The heart of the school is an outdoor amphitheatre the students call the ”Green Room“ where performances range from ad hoc lunchtime shenanigans to formal evening concerts. Fraley extols, ”All this space and flexibility inspires students to try new things and push limits.“
Cloepfil uses words like ”workshop“, ”forge“, ”studio“ and ”factory“ to describe the feeling of the building both inside and out. He favors spaces for the kids that are ”raw, where they can get messy“ and feels the building ”will be at its best in ten years, as it gets honed by them.“ The tough ironspot brick walls and polished concrete floors give a sense of quality and public investment in education alongside a consciousness for economy and durability. This feels like a place where rambunctious high school kids can be themselves without either constraint or pretention.
The contrast between Booker T. Washington and its snazzy new neighbors to the south and west— The Wyly Theatre by OMA/REX and the Winspear Opera House by Foster + Partners— could hardly be more striking. In that contrast lies a very telling difference between schools as a building type and other, more glamorous, image-driven buildings.

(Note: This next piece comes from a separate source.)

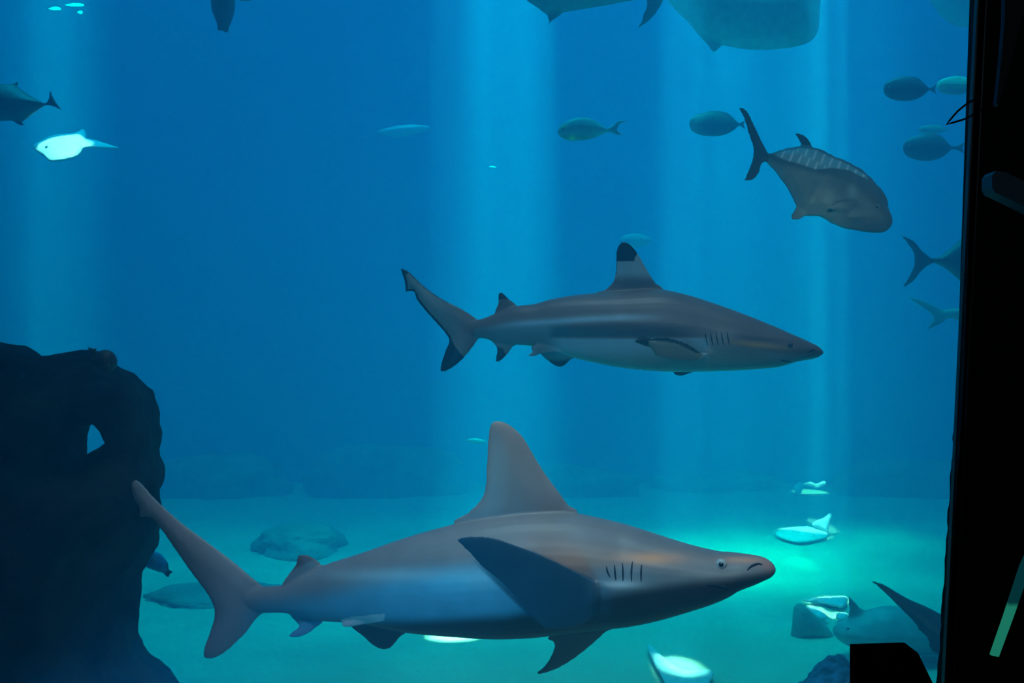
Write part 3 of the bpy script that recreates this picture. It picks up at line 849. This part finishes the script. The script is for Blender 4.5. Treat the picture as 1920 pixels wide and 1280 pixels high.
# sharks low on the right
def rr(c): return lambda px, py, co, nr, c0: c0
fish('shark', 'slanting brown-grey shark tail pointing up to the left beside the black frame, low right', [
    ([(1627, 1085, 1), (1655, 1094), (1700, 1120), (1745, 1140), (1790, 1165), (1860, 1200), (1860, 1290), (1800, 1262), (1762, 1208), (1735, 1190), (1700, 1152), (1660, 1112)], 0.05, 30),
    ([(1722, 1178), (1738, 1196), (1745, 1218), (1760, 1228), (1790, 1236), (1780, 1200)], 0.012, 8)],
    4.3, (.20, .19, .17), cat='shark', group='sharks', voxel=0.009,
    pattern=lambda px, py, co, nr, c: blend(c, (.05, .08, .09), smooth01(py - (1085 + (px - 1627) * .80) + 6, 0, 10)), )
fish('shark', 'dim blunt-nosed shark facing left low over the sand, under the slanting tail', [
    ([(1562, 1186), (1568, 1172), (1588, 1160), (1620, 1146), (1660, 1136), (1710, 1140), (1770, 1160), (1850, 1180), (1850, 1220), (1770, 1226), (1700, 1226), (1640, 1222), (1600, 1214), (1575, 1202)], 0.20, 45),
    ([(1592, 1168), (1592, 1140), (1588, 1116), (1600, 1124), (1615, 1140), (1650, 1150), (1640, 1168)], 0.018, 10)],
    5.9, (.34, .46, .40), cat='shark', group='sharks', voxel=0.014, eye_at=(1590, 1178), eye_r=0.012)
pointed = fuse('pointed_rock', [slab([(1486, 1206), (1484, 1165), (1488, 1136), (1496, 1129), (1508, 1132), (1522, 1146), (1548, 1168), (1564, 1190), (1570, 1204), (1528, 1196)], 6.3, 0.09, edge=34, step=7)],
               plain('pale_dim_rock', (.50, .62, .50), rough=.95, spec=.05, mottling=.4, scale=6), 0.02, 4)
c0 = P(1528, 1200, 6.3); pointed.data.transform(Matrix.Translation(-c0)); pointed.location = c0
tag(pointed, 'dim pointed rock on the sand left of the blunt-nosed shark', 'rock')

# pale stones shaped like the patches of sunlight on the sand
sun_patch_mat = plain('sun_patch_stone', (.95, .95, .88), rough=.85, spec=.1, mottling=.25, scale=14)
def stone(label, outline, th, edge, stand=0.0, name='sun_patch_stone'):
    """a sun-patch slab lying on the sand (stand=0) or leaning up from it"""
    yb = max(p[1] for p in outline); xs = sum(p[0] for p in outline) / len(outline)
    yc = yb - 3
    db = (CAM_Z - 0.04) * F / (yb - 640)
    dep = lambda x, y: (CAM_Z - 0.04) * F / (y - 640) * (1 - stand) + (db + (yb - y) / F * db * 0.8) * stand
    vf = slab(outline, dep, th, edge=edge, step=5, per=5, min_th=0.009)
    ob = fuse(name, [vf], sun_patch_mat, 0.013, 2)
    c = P(xs, yb, db)
    ob.data.transform(Matrix.Translation(-c)); ob.location = c
    tag(ob, label, 'stone', 'sunlit patches on the sand')
stone('small sunlit knobbly patch, farthest of the glowing patches on the right', [(1491, 925), (1490, 910), (1498, 903), (1506, 906), (1520, 903), (1530, 907), (1545, 901), (1549, 908), (1540, 915), (1520, 914), (1506, 916), (1502, 925)], .05, 7, 1.0)
stone('flat oval sunlit patch glowing in the sand right of the big shark nose', [(1453, 1001), (1470, 991), (1500, 988), (1530, 990), (1553, 1004), (1530, 1012), (1500, 1016), (1470, 1010)], .05, 12)
stone('upright sunlit patch standing at the right back corner of the flat oval one', [(1522, 984), (1530, 976), (1545, 970), (1556, 961), (1560, 968), (1555, 985), (1551, 1000), (1540, 996)], .05, 9, 1.0)
stone('sunlit long patch glowing above the blunt-nosed shark', [(1503, 1126), (1530, 1122), (1560, 1120), (1586, 1119), (1588, 1130), (1578, 1138), (1560, 1134), (1535, 1129)], .04, 7)
stone('slanting sunlit patch right beside the dim pointed rock', [(1513, 1136), (1528, 1138), (1545, 1150), (1553, 1158), (1540, 1160), (1524, 1150)], .03, 7)
stone('small round sunlit patch touching the blunt-nosed shark fin', [(1567, 1156), (1572, 1150), (1585, 1149), (1591, 1156), (1584, 1162), (1572, 1162)], .03, 6)
stone('brightest sunlit patch with a curved tip at the bottom edge', [(1212, 1208), (1222, 1210), (1240, 1228), (1262, 1244), (1285, 1256), (1335, 1256), (1336, 1272), (1310, 1300), (1260, 1296), (1236, 1262), (1222, 1236)], .02, 16)

# ------------------------------------------------------------------ the viewing window and the dark gallery
m, nt, out = new_mat('acrylic_pane')
tr_ = N(nt, 'ShaderNodeBsdfTransparent'); gl_ = N(nt, 'ShaderNodeBsdfGlossy'); gl_.inputs['Roughness'].default_value = 0.02
fr_ = N(nt, 'ShaderNodeFresnel'); fr_.inputs['IOR'].default_value = 1.12
mx_ = N(nt, 'ShaderNodeMixShader')
nt.links.new(fr_.outputs[0], mx_.inputs[0]); nt.links.new(tr_.outputs[0], mx_.inputs[1]); nt.links.new(gl_.outputs[0], mx_.inputs[2])
nt.links.new(mx_.outputs[0], out.inputs['Surface'])
pane = structure(box('window_1', (-3.2, 1.05, 0.9), (0.62, 1.11, 3.4), m))

frame_black = plain('black_frame', (0.006, 0.007, 0.009), rough=0.6, spec=0.12)
def prism(name, poly, d0, d1, mat, dref):
    """an upright bar whose front outline is poly (seen at distance dref), running from d0 to d1"""
    n = len(poly)
    q = [P(x, y, dref) for x, y in poly]
    v = [Vector((p.x, d0, p.z)) for p in q] + [Vector((p.x, d1, p.z)) for p in q]
    f = [tuple(range(n)), tuple(n + i for i in reversed(range(n)))] + [(i, (i + 1) % n, n + (i + 1) % n, n + i) for i in range(n)]
    return link_mesh(name, v, f, mat, smooth=False)
rng = random.Random(5)
edge_pts = [(1822, -220), (1818, 0), (1810, 230), (1803, 440), (1798, 600), (1793, 730)]
y = 760
while y < 1500:                                   # the lower part of the sealant edge is ragged
    edge_pts.append((1793 - (y - 730) * 0.066 + rng.uniform(-1.6, 1.6), y)); y += rng.uniform(9, 22)
def edge_x(y): return float(np.interp(y, [p[1] for p in edge_pts], [p[0] for p in edge_pts]))
jamb = structure(prism('trim_1', edge_pts + [(2000, 1500), (2000, -220)], 1.030, 1.046, frame_black, 1.046))
rubber = plain('rubber_lip', (0.05, 0.06, 0.06), rough=0.35, spec=0.5)
for k, (off, w, dep_) in enumerate(((24, 3.0, 0.020), (41, 2.5, 0.014))):
    ys = list(range(-220, 1480, 60))
    L = [(1818 + off - 11 - 62 * max(0, (yy + 0) / 1280.0) * (1.0) + (4 if yy < 0 else 0), yy) for yy in ys]
    structure(prism('trim_%d' % (k + 2), L + [(x + w, yy) for x, yy in reversed(L)], 1.030 - dep_ * 0.3, 1.031, rubber, 1.026))
structure(prism('wall_front', [(1990, -300), (1990, 1600), (5200, 1600), (5200, -300)], 1.03, 1.10, black, 1.03))
structure(box('trim_4', (-3.3, 0.62, 1.54), (1.0, 1.045, 1.66), frame_black))     # ledge under the window
structure(box('trim_5', (-3.3, 1.0, 3.40), (1.0, 1.10, 3.55), frame_black))

# the black block on the ledge
D = 0.84
bz = 1.66
pts = [P(1615, 1226, D), P(1722, 1223, D), P(1752, 1284, D)]
k = lambda p: (p.x, p.z)
low_l = (P(1614, 1290, D).x, bz); low_r = (P(1775, 1330, D).x, bz)
prof = [low_l, k(pts[0]), k(pts[1]), k(pts[2]), low_r]
vv = [Vector((x, D, z)) for x, z in prof] + [Vector((x, D + 0.03, z)) for x, z in prof]
n = len(prof)
ff = [tuple(range(n)), tuple(n + i for i in reversed(range(n)))] + [(i, (i + 1) % n, n + (i + 1) % n, n + i) for i in range(n)]
block = link_mesh('black_block', vv, ff, plain('blue_black_block', (0.003, 0.005, 0.010), rough=0.95, spec=0.0), smooth=False)
bv = block.modifiers.new('b', 'BEVEL'); bv.width = 0.0015; bv.segments = 2
c0 = Vector((low_l[0], D, bz)); block.data.transform(Matrix.Translation(-c0)); block.location = c0
tag(block, 'black block with a slanting right side standing on the window ledge', 'block')

# wire loop sticking out from the frame
w = [P(1812, 222, .955), P(1800, 226, .955), P(1786, 230, .955), P(1775, 233, .955), P(1782, 224, .955), P(1796, 208, .955), P(1812, 195, .955), P(1840, 178, .952)]
loop = tube('wire_loop', [P(1842, 205, .950)] + w, [0.0011] * 9, plain('rusty_wire', (0.02, 0.012, 0.014), rough=0.6, spec=0.4))
c0 = w[3].copy(); loop.data.transform(Matrix.Translation(-c0)); loop.location = c0
tag(loop, 'thin dark wire loop sticking out of the black window frame', 'wire')

# reflections built as solid strips, and a dim panel, right of the frame
slate = plain('slate_blue', (0.10, 0.30, 0.42), rough=0.5, spec=0.3)
bar = prism('blue_reflection', [(1855, 330), (1862, 322), (1880, 324), (1922, 345), (1960, 362), (1960, 412), (1922, 392), (1890, 376), (1860, 362), (1855, 352)], 0.905, 0.925, slate, 0.91)  # painted bar in place of a bluish reflection
tag(bar, 'blue-grey reflection slanting out of the dark right of the frame', 'reflection')
gl = prism('blue_panel', [(1880, -60), (1925, -60), (1916, 20), (1900, 80), (1885, 140), (1868, 200), (1864, 196), (1872, 120), (1879, 40)], 0.915, 0.922, plain('dim_blue_panel', (0.008, 0.05, 0.08), rough=.6), 0.92)  # faint blue band built as a flat panel
tag(gl, 'very dim narrow blue panel tapering down in the dark top right corner', 'panel')
m, nt, out = new_mat('green_reflection_glow')
em = N(nt, 'ShaderNodeEmission'); em.inputs['Strength'].default_value = 1.0
tc = N(nt, 'ShaderNodeTexCoord'); sx = N(nt, 'ShaderNodeSeparateXYZ'); rp = N(nt, 'ShaderNodeValToRGB')
nt.links.new(tc.outputs['Generated'], sx.inputs[0]); nt.links.new(sx.outputs['Z'], rp.inputs[0])
rp.color_ramp.elements[0].position = 0.42; rp.color_ramp.elements[0].color = (.010, .17, .11, 1)
rp.color_ramp.elements[1].position = 0.46; rp.color_ramp.elements[1].color = (.001, .030, .035, 1)
nt.links.new(rp.outputs[0], em.inputs['Color']); nt.links.new(em.outputs[0], out.inputs['Surface'])
gs = prism('green_reflection', [(1860, 1229), (1873, 1231), (1900, 1158), (1922, 1095), (1940, 1040), (1940, 1010), (1916, 1062), (1884, 1160)], 0.93, 0.935, m, 0.93)  # emissive strip in place of a green reflection
tag(gs, 'thin slanting green reflection in the dark lower right corner', 'green reflection')
gal = area('gallery_fill', (1.7, -0.5, 2.9), 0.3, 0.3, 0.5, (0.5, 0.8, 1.0), 160, (math.radians(50), 0, math.radians(38)))  # unseen light added to brighten the blue bar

Go the Architype Review feature on The Wyly Theatre.
BTW’s neighbors are sleek, glittery, attention-grabbing socialites while the school is a sturdy, solid citizen. The stepped amphitheatre at the Wyly is sculptural and dramatic, but is empty and virtually uninhabitable, while the stepped amphitheatre at BTW nurtures a constant, vital life as the hub of its community. The vast glassy atrium lobby of the Winspear evokes a hands-off awe and even intimidation, while the four-story atrium ”canyons“ at BTW have a friendly, curiosity-provoking intimacy to them.
Reprise
School design should concentrate on making fine, elegant workhorse buildings and should leave the fashioning of skittish, temperamental racers to other building types. Many of the projects in this selection of schools take fundamental programmatic elements and constraints and use them to generate architectural magic and sophistication. Intrinsic rather than extrinsic forces shape the design. This is where the true action is in school design.